自由を得るためには、もちろん自立は不可欠です。この二つは切っても切り離せない。なぜなら「自由」という言葉の中には「自由な行動に対する責任」が含まれているからです。自分の足で立っていない人間が(つまり自分で責任を取れない人間が)、自由だけを取りだして語ることには無理があります。それはひとつの軸で結ばれた車輪の片一方を外して走っているようなものなのです。
そうは言っても、自分の二本の足でしっかりと立つというのは、簡単なことではありません。僕は今33歳ですが、この年齢になってもまだ経済的な見通しを立てるのは至難の業です。「今何とか写真家としてやっているんだから、これから先も何とかなるんじゃないか」というようなあやふやな立場なのです。
そんな状態でもわりに平然としていられるのは、僕が楽観的かついい加減な性格だからなのでしょう。まぁ、あまり自慢できることじゃありませんが。
僕はここ最近バイクを借りて旅することが多いのですが、実はバイクの修理が全くできません。パンクを直すことすらできないのです(原理はわかりますが道具を持っていません)。
それでベトナム最北部とか、アチェ州の山の中とか、東ティモールとか、かなり辺鄙なところに出かけていくわけだから、無謀といえば無謀です。「途中で故障したらどうするんだ?」と聞かれることもあります。
でも、案外何とかなってしまうものなのですね。パンクしたら近くに修理屋が見つかるものだし、事故ったとしても必ず誰かが助けてくれる。そう信じているし、実際にそうなったのです。
最悪の状況を考慮に入れて、常に万全の準備をして臨むのが本格的な冒険だとしたら、僕の旅はその対極にあるものです。いつも偶然の出会いに助けられてきたのです。あるいはその偶然性を楽しんでいるのです。
その体験が、僕の楽観的な性格を強化する方向に影響しているのは間違いありません。なんくるないさー(なんとかなるさ)が合言葉のようになっているのです。
あなたの場合には、どうも「自由な生き方」を観念的に捉えすぎていて、それに振り回されているように思います。あなたが本当にやりたいこと、実現したい夢があるのなら、それを実現できる現実的な方法を探るべきです。「挫折したらどうしよう」とか、「実現するまで時間がかかりすぎるのならやめておこう」とか、そういうことを考えていると、いつまで経っても行動は起こせません。

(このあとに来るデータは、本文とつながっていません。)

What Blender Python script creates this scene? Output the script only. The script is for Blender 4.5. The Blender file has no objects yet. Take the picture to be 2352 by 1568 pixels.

頼れる人がいるのであれば、頼ればいいと思います。「自立」というのは、なにも「誰にも頼らずに自分一人だけの力で立つ」という意味ではありません。「自立」と「孤立」は違うのです。多かれ少なかれ、人はみんな支え合っているものですからね。
しかしさっきも言ったように、「自由」という言葉の中には「行動に対する責任」が含まれていますから、誰かに完全に依存してしまうのは、逆に自由な生き方を遠ざける結果になってしまいます。
僕も20代前半の頃は、大いに迷っていました。だから変な言い方かもしれませんが、あなたには「大いに迷ったらいい」と言いたいのです。
様々な葛藤をくぐり抜けることは、きっと今後の人生において何らかの役に立つはずです。
迷うことを恐れないで、一歩前に進みましょう。